Скажем, в Одессе, куда не очень любили ездить даже «комиссии Шумского» и где учащихся-украинцев всего (включая русскоязычных) было менее трети, всего за два месяца «украинизировали» 100 % школ. Русский театр упразднили как явление. В Одесской опере знаменитый тенор Нил Топчий (с его собственных слов) исполнял арию Ленского на «прогрессивном языке» под гомерический хохот публики.
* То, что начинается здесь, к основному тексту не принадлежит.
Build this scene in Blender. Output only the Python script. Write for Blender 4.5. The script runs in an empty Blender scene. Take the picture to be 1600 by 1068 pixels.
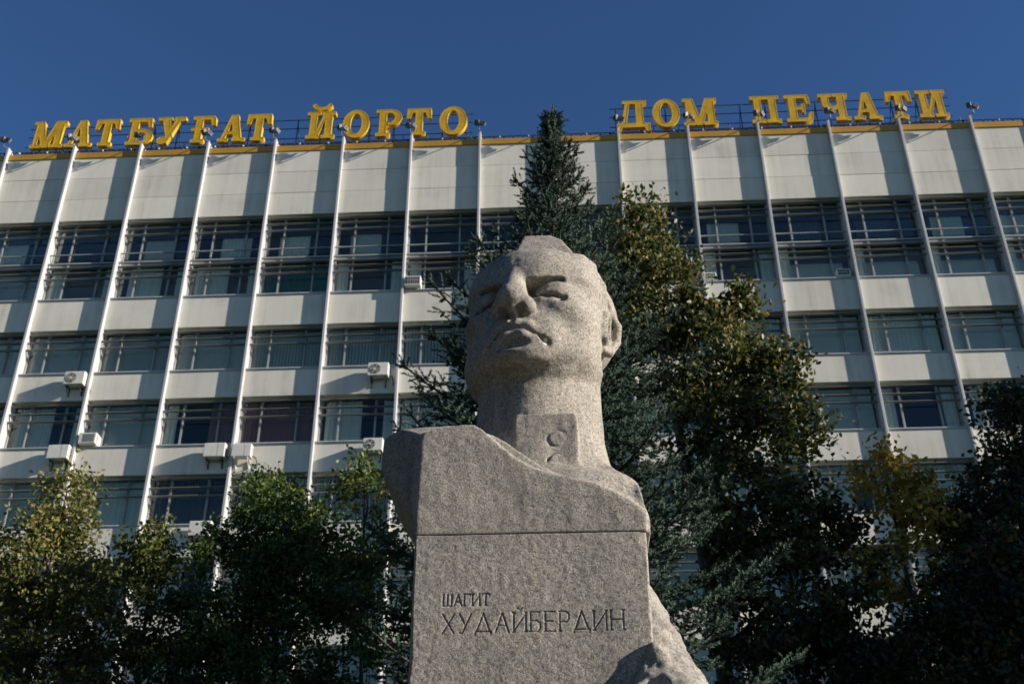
import bpy, bmesh, math, random
import numpy as np
from mathutils import Vector, Matrix, Euler

# ------------------------------------------------------------------ camera, sky, sun, exposure
scene = bpy.context.scene
COL = scene.collection
R = math.radians

cam_data = bpy.data.cameras.new('camera')
cam = bpy.data.objects.new('camera', cam_data)
COL.objects.link(cam)
cam_data.sensor_width = 36.0
cam_data.lens = 39.70
cam_data.clip_start = 0.05
cam_data.clip_end = 6000
cam.location = (0, 0, 1.6)
cam.rotation_euler = (R(90 + 31.142), 0, R(2.931))
cam_data.dof.use_dof = True
cam_data.dof.focus_distance = 6.4
cam_data.dof.aperture_fstop = 5.0
scene.camera = cam

SUN_AZ, SUN_EL = R(78.0), R(20.0)          # azimuth from the facade normal (-y) towards +x
sun_vec = Vector((math.sin(SUN_AZ) * math.cos(SUN_EL), -math.cos(SUN_AZ) * math.cos(SUN_EL), math.sin(SUN_EL)))
world = bpy.data.worlds.new('World')
scene.world = world
world.use_nodes = True
wn = world.node_tree.nodes
sky = wn.new('ShaderNodeTexSky')
sky.sky_type = 'NISHITA'
sky.sun_disc = False
sky.sun_elevation = SUN_EL
sky.sun_rotation = math.atan2(sun_vec.x, sun_vec.y)
sky.altitude = 600
sky.air_density = 1.05
sky.dust_density = 0.1
sky.ozone_density = 4.0
bg = wn['Background']
bg.inputs['Strength'].default_value = 0.056
hsv = wn.new('ShaderNodeHueSaturation')
hsv.inputs['Saturation'].default_value = 1.13
hsv.inputs['Value'].default_value = 1.15
hsv.inputs['Hue'].default_value = 0.507
world.node_tree.links.new(sky.outputs[0], hsv.inputs['Color'])
world.node_tree.links.new(hsv.outputs[0], bg.inputs['Color'])

sun_data = bpy.data.lights.new('sun', 'SUN')
sun_data.energy = 5.0
sun_data.angle = R(0.53)
sun_data.color = (1.0, 0.915, 0.79)
sun = bpy.data.objects.new('sun', sun_data)
COL.objects.link(sun)
sun.rotation_euler = sun_vec.to_track_quat('Z', 'Y').to_euler()

vs = scene.view_settings
vs.view_transform = 'Standard'
vs.look = 'None'
vs.exposure = 0.74
vs.gamma = 1.0
vs.use_curve_mapping = False
scene.render.engine = 'CYCLES'
scene.cycles.max_bounces = 8
scene.cycles.transparent_max_bounces = 12
scene.cycles.use_denoising = True

# ------------------------------------------------------------------ helpers
def link(o, parent=None):
    COL.objects.link(o)
    if parent is not None:
        o.parent = parent
    return o

def tag(o, label=None, cat=None, group=None, kind=None):
    if label: o['label'] = label
    if cat: o['category'] = cat
    if group: o['group'] = group
    if kind: o['kind'] = kind
    return o

def empty(name, loc=(0, 0, 0), rz=0.0, parent=None):
    o = bpy.data.objects.new(name, None)
    o.empty_display_size = 0.3
    o.location = loc
    o.rotation_euler = (0, 0, rz)
    return link(o, parent)

def mesh_np(name, V, F, mat=None, smooth=False):
    """V (n,3) array, F (m,k) array with constant k, or list of index lists"""
    me = bpy.data.meshes.new(name)
    V = np.asarray(V, dtype=np.float32)
    if isinstance(F, np.ndarray):
        m, k = F.shape
        me.vertices.add(len(V)); me.vertices.foreach_set('co', V.ravel())
        me.loops.add(m * k); me.loops.foreach_set('vertex_index', F.astype(np.int32).ravel())
        me.polygons.add(m)
        me.polygons.foreach_set('loop_start', np.arange(0, m * k, k, dtype=np.int32))
        me.polygons.foreach_set('loop_total', np.full(m, k, dtype=np.int32))
        if smooth: me.polygons.foreach_set('use_smooth', np.ones(m, dtype=bool))
        me.update(calc_edges=True)
        me.validate()
    else:
        me.from_pydata([tuple(v) for v in V], [], [tuple(f) for f in F])
        if smooth:
            for p in me.polygons: p.use_smooth = True
    if mat is not None: me.materials.append(mat)
    return me

def obj(name, me, parent=None, loc=(0, 0, 0), rot=None):
    o = bpy.data.objects.new(name, me)
    o.location = loc
    if rot is not None: o.rotation_euler = rot
    return link(o, parent)

class MB:
    """collects boxes, bars, tubes and prisms for ONE mesh"""
    def __init__(s): s.V = []; s.F = []
    def add(s, V, F):
        b = len(s.V); s.V += [tuple(v) for v in V]; s.F += [[i + b for i in f] for f in F]; return s
    def box(s, x0, x1, y0, y1, z0, z1, M=None):
        V = [(x0,y0,z0),(x1,y0,z0),(x1,y1,z0),(x0,y1,z0),(x0,y0,z1),(x1,y0,z1),(x1,y1,z1),(x0,y1,z1)]
        if M is not None: V = [tuple(M @ Vector(v)) for v in V]
        return s.add(V, [[0,3,2,1],[4,5,6,7],[0,1,5,4],[1,2,6,5],[2,3,7,6],[3,0,4,7]])
    def cbox(s, x0, x1, y0, y1, z0, z1, c, M=None):
        """box with chamfered edges"""
        bm = bmesh.new()
        bmesh.ops.create_cube(bm, size=1)
        for v in bm.verts:
            v.co = Vector(((x0+x1)/2 + v.co.x*(x1-x0), (y0+y1)/2 + v.co.y*(y1-y0), (z0+z1)/2 + v.co.z*(z1-z0)))
        bmesh.ops.bevel(bm, geom=bm.edges[:], offset=c, segments=2, profile=0.5, affect='EDGES')
        bm.verts.index_update()
        V = [tuple(M @ v.co) if M is not None else tuple(v.co) for v in bm.verts]
        F = [[v.index for v in f.verts] for f in bm.faces]
        bm.free()
        return s.add(V, F)
    def tube(s, pts, rad, n=6, cap=True):
        pts = [Vector(p) for p in pts]
        rad = rad if isinstance(rad, (list, tuple)) else [rad] * len(pts)
        V = []; F = []
        for i, p in enumerate(pts):
            d = (pts[min(i+1, len(pts)-1)] - pts[max(i-1, 0)]).normalized()
            a = Vector((0, 0, 1)) if abs(d.z) < 0.9 else Vector((1, 0, 0))
            u = d.cross(a).normalized(); w = d.cross(u)
            for k in range(n):
                t = 2 * math.pi * k / n
                V.append(tuple(p + (u * math.cos(t) + w * math.sin(t)) * rad[i]))
        for i in range(len(pts) - 1):
            for k in range(n):
                F.append([i*n+k, i*n+(k+1) % n, (i+1)*n+(k+1) % n, (i+1)*n+k])
        if cap:
            F.append(list(range(n))[::-1]); F.append([(len(pts)-1)*n + k for k in range(n)])
        return s.add(V, F)
    def ring(s, c, r0, r1, y0, y1, n=20):
        """flat ring facing -y around centre c (x,z)"""
        V = []; F = []
        for k in range(n):
            t = 2*math.pi*k/n; a, b = math.cos(t), math.sin(t)
            V += [(c[0]+r0*a, y0, c[1]+r0*b), (c[0]+r1*a, y0, c[1]+r1*b), (c[0]+r0*a, y1, c[1]+r0*b), (c[0]+r1*a, y1, c[1]+r1*b)]
        for k in range(n):
            i, j = 4*k, 4*((k+1) % n)
            F += [[i, i+1, j+1, j], [i+1, i+3, j+3, j+1], [i, j, j+2, i+2], [i+2, j+2, j+3, i+3]]
        return s.add(V, F)
    def mesh(s, name, mat, smooth=False): return mesh_np(name, np.array(s.V), s.F, mat, smooth)
    def build(s, name, mat, parent=None, loc=(0, 0, 0), rot=None, smooth=False):
        return obj(name, s.mesh(name, mat, smooth), parent, loc, rot)

# ------------------------------------------------------------------ materials
def new_mat(name):
    m = bpy.data.materials.new(name); m.use_nodes = True
    nt = m.node_tree
    return m, nt, nt.nodes['Principled BSDF']

def N(nt, t, **kw):
    n = nt.nodes.new(t)
    for k, v in kw.items():
        if k in n.inputs.keys(): n.inputs[k].default_value = v
        else: setattr(n, k, v)
    return n

def ramp(nt, stops, fac):
    r = nt.nodes.new('ShaderNodeValToRGB')
    el = r.color_ramp.elements
    while len(el) < len(stops): el.new(0.5)
    for e, (p, c) in zip(el, stops):
        e.position = p; e.color = (*c, 1) if len(c) == 3 else c
    nt.links.new(fac, r.inputs[0])
    return r.outputs[0]

def simple(name, col, rough=0.6, metal=0.0, var=0.08, scale=3.0, bump=0.0, bscale=60, spec=0.5):
    """plain colour with a little uneven wear"""
    m, nt, b = new_mat(name)
    tc = N(nt, 'ShaderNodeTexCoord')
    ns = N(nt, 'ShaderNodeTexNoise', Scale=scale, Detail=6.0, Roughness=0.6)
    nt.links.new(tc.outputs['Object'], ns.inputs['Vector'])
    lo = tuple(c * (1 - var * 2) for c in col); hi = tuple(min(1, c * (1 + var)) for c in col)
    nt.links.new(ramp(nt, [(0.3, lo), (0.7, hi)], ns.outputs[0]), b.inputs['Base Color'])
    b.inputs['Roughness'].default_value = rough
    b.inputs['Metallic'].default_value = metal
    b.inputs['Specular IOR Level'].default_value = spec
    if bump:
        n2 = N(nt, 'ShaderNodeTexNoise', Scale=bscale, Detail=4.0)
        nt.links.new(tc.outputs['Object'], n2.inputs['Vector'])
        bp = N(nt, 'ShaderNodeBump', Strength=bump, Distance=0.02)
        nt.links.new(n2.outputs[0], bp.inputs['Height']); nt.links.new(bp.outputs[0], b.inputs['Normal'])
    return m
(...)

Большие и не очень русскоязычные газеты остались на птичьих правах только в той же Одессе, да еще по одной в Сталино и Мариуполе.
Объявив своей целью «добиться передачи в состав Украины всех территорий СССР, где компактно живут украинцы», Скрыпник принялся рассылать по Кубани, Северному Кавказу, Казахстану и Дальнему Востоку бригады «просветителей», учреждавших украинские школы, театры, газеты, — на предмет грядущего воссоединения, «пробить» которое Скрыпник, имевший колоссальные связи, всерьез рассчитывал.
Впрочем, громадье планов бывшего чекиста и прокурора грезами о воссоединении не ограничивалось. Ни в коей мере. В 1928-м не где-нибудь, а в журнале «Большевик Украины», центральном органе ЦК КП(б)У (официоз выше некуда), появилась статья близкого к телу экономиста М. Волобуева «К проблеме Украинской экономики», где утверждалось, что, поскольку при царизме русские колонизаторы нагло грабили украинские ресурсы, теперь РСФСР обязана «компенсировать» УССР все отнятое за века «беспощадного гнета». Как? Очень просто. Вполне достаточно, утверждал автор, во-первых, санкционировать «территориальное расширение Украины за счет развитых в промышленном отношении областей, в том числе с нею не граничащих», а во-вторых, признать право Украины «на развитие в своих обособленных природных национально-экономических границах, продавая свою продукцию РСФСР и ЗФСР по естественным ценам». Идея была так красива, что из Москвы даже прикрикнули.